World economy to rebound as US-China trade tensions cool: IMF

The world economy will grow by 3.3 percent in 2020, the IMF says

The global economy is set to snap back from its weakest year since the financial crisis as trade tensions between the U.S. and China have cooled and central banks around the world eased policy.

Global gross domestic product will grow by 3.3 percent in 2020, the International Monetary Fund said in its updated World Economic Outlook released Monday. The world economy grew at an estimated 2.9 percent pace in 2019.

"Market sentiment has been boosted by tentative signs that manufacturing activity and global trade are bottoming out, a broad-based shift toward accommodative monetary policy, intermittent favorable news on US-China trade negotiations, and diminished fears of a no-deal Brexit, leading to some retreat from the risk off environment that had set in at the time of the October WEO," the IMF said in its report.


Despite its positive outlook, the IMF lowered both its 2020 growth forecast by 0.1 percentage points and its 2021 outlook by 0.2 percentage points. The IMF sees global growth of 3.4 percent next year.

Shipping containers being loaded onto Xin Da Yang Zhou ship from Shanghai, China .

Earlier this month, President Trump and Chinese Vice Premier Liu He signed a phase one trade deal that de-escalated the nearly two-year-long trade war. The cooling of trade tensions is expected to serve as a tailwind for global trade growth, which the IMF says appears to be "bottoming out."

The IMF sees global trade growing 2.9 percent in 2020 and 3.7 percent in 2021. Trade frictions between the world's two largest economies caused global trade to slow to an estimated 1 percent growth last year.

But the trade truce is only part of the story.

Central banks were aggressively easing policy in 2019, cutting rates 131 times, according to That's in addition to the Federal Reserve resuming the expansion of its balance sheet late last year.

"The early signs of stabilization reinforced financial market sentiment already shored up by central bank rate cuts," the IMF said.

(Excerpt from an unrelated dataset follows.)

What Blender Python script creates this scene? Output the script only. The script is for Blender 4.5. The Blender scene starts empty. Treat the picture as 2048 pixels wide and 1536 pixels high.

The Davos Congress Centre, center, is prepared for the World Economic Forum in Davos, Switzerland, Sunday. (AP Photo/Markus Schreiber)

Still, the IMF expects the U.S. economy to slow over the next few years. GDP growth will slow from an estimated 2.3 in 2019 to 2 percent this year and 1.7 percent in 2021 amid a "return to a neutral fiscal stance and anticipated waning support from further loosening of financial conditions," the IMF said.

As for China, an aging population and rising debt levels will cause gross domestic product growth to slow from an estimated 6.1 percent last year to 6 percent in 2020 and 5.8 percent in 2021, the IMF said.

With the world's two largest economies slowing, the IMF says that slack will be picked up by strength in Europe and emerging markets.

The IMF warns that downside risks "remain prominent" with rising geopolitical tensions between the U.S. and Iran, intensifying social unrest, further trade friction and economic discord all acting as headwinds.


"A materialization of these risks could lead to rapidly deteriorating sentiment, causing global growth to fall below the projected baseline," the IMF said.